Perhaps the only resource more valuable to a PHC student than finances is our time. The current policy consumes more time of off-campus language students than on-campus language students. Courses of a higher credit burden inherently require (by law) more class time as well as more time outside of class to complete assignments. Though off-campus language students spend more time in class and on assignments than their counterparts, their effort and time is discounted by the school; this is to say PHC requires more time of these students in order to receive the same degree.

Similarly, as, under the current policy, a greater number of credits is required by off-campus language students, a greater level of proficiency is also required. With more time invested in a language, in theory, a greater level of proficiency should result. It logically follows that if a higher requirement of time exists, a higher requirement of proficiency exists as well.
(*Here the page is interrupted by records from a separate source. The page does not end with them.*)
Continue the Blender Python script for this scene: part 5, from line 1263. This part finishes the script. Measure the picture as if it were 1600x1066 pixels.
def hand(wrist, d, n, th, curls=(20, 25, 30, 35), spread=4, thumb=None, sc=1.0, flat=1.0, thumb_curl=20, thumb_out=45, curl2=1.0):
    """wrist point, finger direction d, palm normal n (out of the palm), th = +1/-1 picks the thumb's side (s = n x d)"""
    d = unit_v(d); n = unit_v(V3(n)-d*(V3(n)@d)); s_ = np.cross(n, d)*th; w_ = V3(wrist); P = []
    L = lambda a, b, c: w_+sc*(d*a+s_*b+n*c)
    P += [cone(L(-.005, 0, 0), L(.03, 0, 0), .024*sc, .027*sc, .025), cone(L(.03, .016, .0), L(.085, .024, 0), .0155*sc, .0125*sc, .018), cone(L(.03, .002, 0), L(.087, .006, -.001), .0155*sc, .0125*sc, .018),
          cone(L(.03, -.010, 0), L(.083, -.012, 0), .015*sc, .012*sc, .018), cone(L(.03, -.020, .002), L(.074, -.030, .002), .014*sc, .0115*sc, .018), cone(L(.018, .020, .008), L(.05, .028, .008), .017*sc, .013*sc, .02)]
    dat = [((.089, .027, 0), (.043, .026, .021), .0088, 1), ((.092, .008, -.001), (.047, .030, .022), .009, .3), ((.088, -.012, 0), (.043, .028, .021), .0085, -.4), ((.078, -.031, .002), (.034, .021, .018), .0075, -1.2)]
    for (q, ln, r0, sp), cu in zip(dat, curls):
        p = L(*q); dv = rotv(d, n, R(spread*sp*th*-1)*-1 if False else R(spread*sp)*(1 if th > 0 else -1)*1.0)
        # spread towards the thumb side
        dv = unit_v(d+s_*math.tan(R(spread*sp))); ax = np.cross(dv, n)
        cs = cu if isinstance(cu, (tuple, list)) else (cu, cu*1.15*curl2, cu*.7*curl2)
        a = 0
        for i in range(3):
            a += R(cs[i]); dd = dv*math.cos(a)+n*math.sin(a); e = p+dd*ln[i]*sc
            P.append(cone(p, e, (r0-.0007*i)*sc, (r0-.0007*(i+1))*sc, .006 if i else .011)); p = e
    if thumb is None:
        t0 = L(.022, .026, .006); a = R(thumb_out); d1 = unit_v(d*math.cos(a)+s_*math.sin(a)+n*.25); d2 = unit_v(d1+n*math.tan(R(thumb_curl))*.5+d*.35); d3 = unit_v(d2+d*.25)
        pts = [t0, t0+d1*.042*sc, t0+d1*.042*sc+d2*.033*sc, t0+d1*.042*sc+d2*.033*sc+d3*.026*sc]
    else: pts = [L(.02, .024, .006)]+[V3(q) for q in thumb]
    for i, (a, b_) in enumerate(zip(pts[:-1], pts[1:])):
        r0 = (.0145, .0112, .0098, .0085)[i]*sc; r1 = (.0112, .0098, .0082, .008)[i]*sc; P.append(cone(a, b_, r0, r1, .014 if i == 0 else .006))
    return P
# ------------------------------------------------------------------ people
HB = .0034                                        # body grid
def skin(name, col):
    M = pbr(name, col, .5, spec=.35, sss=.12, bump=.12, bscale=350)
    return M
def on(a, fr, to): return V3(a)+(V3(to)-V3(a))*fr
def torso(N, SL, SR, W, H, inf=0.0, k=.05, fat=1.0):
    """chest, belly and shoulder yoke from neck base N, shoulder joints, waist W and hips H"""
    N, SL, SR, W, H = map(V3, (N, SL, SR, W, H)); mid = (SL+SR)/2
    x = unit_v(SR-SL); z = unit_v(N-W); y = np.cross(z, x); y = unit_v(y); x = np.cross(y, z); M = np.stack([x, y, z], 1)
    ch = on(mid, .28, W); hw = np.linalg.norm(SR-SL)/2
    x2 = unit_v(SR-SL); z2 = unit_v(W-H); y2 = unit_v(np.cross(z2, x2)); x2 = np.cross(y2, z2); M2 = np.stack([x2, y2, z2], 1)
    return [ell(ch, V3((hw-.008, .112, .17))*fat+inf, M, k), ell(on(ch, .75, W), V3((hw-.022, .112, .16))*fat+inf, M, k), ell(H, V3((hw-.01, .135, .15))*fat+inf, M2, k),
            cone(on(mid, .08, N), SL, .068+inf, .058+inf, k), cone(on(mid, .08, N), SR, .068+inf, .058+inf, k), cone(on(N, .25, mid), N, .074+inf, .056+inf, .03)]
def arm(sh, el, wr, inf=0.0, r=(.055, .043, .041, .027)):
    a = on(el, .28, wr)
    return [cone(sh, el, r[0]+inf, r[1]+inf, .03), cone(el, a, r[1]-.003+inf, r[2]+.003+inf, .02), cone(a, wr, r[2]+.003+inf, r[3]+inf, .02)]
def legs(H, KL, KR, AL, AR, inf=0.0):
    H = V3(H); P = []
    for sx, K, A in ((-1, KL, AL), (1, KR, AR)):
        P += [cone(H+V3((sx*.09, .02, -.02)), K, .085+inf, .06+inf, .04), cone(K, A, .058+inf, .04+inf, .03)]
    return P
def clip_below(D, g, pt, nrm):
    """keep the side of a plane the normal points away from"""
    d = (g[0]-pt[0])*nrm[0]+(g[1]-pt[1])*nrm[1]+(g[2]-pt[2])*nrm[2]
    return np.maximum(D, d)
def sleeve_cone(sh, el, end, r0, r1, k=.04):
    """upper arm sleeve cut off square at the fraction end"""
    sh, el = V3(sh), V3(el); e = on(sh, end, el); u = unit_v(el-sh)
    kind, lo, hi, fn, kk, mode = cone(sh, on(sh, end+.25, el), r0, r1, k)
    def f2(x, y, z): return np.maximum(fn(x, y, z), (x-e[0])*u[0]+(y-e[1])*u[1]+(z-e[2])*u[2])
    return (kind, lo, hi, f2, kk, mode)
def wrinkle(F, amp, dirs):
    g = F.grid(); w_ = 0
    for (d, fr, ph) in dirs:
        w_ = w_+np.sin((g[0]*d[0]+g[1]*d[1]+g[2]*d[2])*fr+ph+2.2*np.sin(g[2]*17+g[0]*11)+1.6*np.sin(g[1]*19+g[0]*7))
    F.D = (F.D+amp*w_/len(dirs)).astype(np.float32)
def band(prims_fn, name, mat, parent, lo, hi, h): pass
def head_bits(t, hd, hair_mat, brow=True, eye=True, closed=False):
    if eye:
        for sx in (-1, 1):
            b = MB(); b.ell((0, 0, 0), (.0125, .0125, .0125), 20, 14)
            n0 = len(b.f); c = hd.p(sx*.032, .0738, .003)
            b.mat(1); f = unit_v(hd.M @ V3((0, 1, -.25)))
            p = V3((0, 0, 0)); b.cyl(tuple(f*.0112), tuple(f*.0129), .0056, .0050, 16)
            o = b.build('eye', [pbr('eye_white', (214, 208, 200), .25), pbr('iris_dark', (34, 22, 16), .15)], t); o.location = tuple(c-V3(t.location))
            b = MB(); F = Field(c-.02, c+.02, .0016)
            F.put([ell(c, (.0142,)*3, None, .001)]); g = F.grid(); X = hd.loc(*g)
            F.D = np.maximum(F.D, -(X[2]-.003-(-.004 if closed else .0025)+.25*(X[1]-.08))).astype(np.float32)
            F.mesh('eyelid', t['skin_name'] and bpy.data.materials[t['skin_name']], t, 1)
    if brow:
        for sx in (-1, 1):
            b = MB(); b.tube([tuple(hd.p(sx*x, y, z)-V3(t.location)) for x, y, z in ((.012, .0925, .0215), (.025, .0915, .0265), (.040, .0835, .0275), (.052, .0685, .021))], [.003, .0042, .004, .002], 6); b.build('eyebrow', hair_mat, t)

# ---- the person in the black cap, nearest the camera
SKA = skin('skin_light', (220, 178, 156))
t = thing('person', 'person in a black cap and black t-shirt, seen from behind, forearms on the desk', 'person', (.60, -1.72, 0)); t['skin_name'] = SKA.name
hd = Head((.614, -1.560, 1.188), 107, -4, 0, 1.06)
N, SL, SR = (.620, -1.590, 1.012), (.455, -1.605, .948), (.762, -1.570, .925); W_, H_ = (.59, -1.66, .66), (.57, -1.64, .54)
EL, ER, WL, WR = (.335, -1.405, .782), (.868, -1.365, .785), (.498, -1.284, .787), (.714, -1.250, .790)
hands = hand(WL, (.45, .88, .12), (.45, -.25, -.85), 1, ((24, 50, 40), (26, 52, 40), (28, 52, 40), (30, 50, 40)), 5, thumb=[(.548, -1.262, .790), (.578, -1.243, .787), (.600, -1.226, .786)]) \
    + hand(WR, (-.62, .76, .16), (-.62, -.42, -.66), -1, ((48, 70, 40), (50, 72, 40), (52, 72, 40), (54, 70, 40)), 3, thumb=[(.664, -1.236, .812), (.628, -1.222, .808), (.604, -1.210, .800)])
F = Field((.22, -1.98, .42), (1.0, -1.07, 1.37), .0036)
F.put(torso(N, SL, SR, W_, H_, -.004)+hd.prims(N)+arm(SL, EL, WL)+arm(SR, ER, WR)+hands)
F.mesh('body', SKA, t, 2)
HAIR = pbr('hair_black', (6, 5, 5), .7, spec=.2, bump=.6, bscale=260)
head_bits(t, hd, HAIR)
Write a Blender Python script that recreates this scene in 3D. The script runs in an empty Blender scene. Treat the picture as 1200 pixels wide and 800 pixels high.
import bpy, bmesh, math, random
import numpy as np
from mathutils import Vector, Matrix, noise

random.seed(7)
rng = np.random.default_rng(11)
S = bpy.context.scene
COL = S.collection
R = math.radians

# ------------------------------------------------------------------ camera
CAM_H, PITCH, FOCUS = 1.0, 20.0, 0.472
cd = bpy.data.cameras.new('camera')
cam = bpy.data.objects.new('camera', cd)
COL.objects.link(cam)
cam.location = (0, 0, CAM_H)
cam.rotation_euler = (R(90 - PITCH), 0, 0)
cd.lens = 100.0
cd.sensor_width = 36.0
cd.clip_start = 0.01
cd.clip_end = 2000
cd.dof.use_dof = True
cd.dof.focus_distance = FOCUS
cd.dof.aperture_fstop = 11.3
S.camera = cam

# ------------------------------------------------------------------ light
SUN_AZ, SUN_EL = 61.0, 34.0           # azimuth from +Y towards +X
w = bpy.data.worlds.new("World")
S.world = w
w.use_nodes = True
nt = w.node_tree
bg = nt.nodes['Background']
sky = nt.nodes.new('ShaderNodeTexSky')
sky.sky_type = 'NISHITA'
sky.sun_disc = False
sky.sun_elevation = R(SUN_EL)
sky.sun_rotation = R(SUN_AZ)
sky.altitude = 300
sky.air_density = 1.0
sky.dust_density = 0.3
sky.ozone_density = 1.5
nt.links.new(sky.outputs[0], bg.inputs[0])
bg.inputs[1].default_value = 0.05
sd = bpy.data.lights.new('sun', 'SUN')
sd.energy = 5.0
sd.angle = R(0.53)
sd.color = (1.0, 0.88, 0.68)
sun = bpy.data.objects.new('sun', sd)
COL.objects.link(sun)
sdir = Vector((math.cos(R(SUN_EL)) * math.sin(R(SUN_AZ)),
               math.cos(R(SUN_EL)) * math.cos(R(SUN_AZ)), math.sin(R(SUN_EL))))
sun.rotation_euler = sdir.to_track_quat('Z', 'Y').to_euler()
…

The requirements of PHC on its students involving language credits is not equal.

Students are incentivized to find creative (often unhealthy) opportunities to minimize the burden that these courses place on them. As we are often encouraged by our academic superiors to “take any language other than Spanish,” we find ways to accept this wisdom without accepting the full brunt of the burden of off campus courses. The current registrar policy encourages students to attempt to test into higher levels of language than they are truly capable. Expediency, rather than education, is encouraged by the current policy.

The students of PHC believe a reevaluation of this policy which leads to rectification of these issues will be mutually beneficial to both the school as well as the students. With implementation of this suggestion, on average, students will be incentivized to more thorough levels of education (which benefits the institution) and students will be gifted a decreased burden and more equal expectations of their education. With implementation, off-campus language students will participate in a much more reasonable 12-15 credit hours of language, in most cases still exceeding the number of credits required of on-campus language students.

Reevaluation and rectification of these issues will improve our institution and increase the value of our students in their future careers, benefiting the current students, future students, and Patrick Henry College.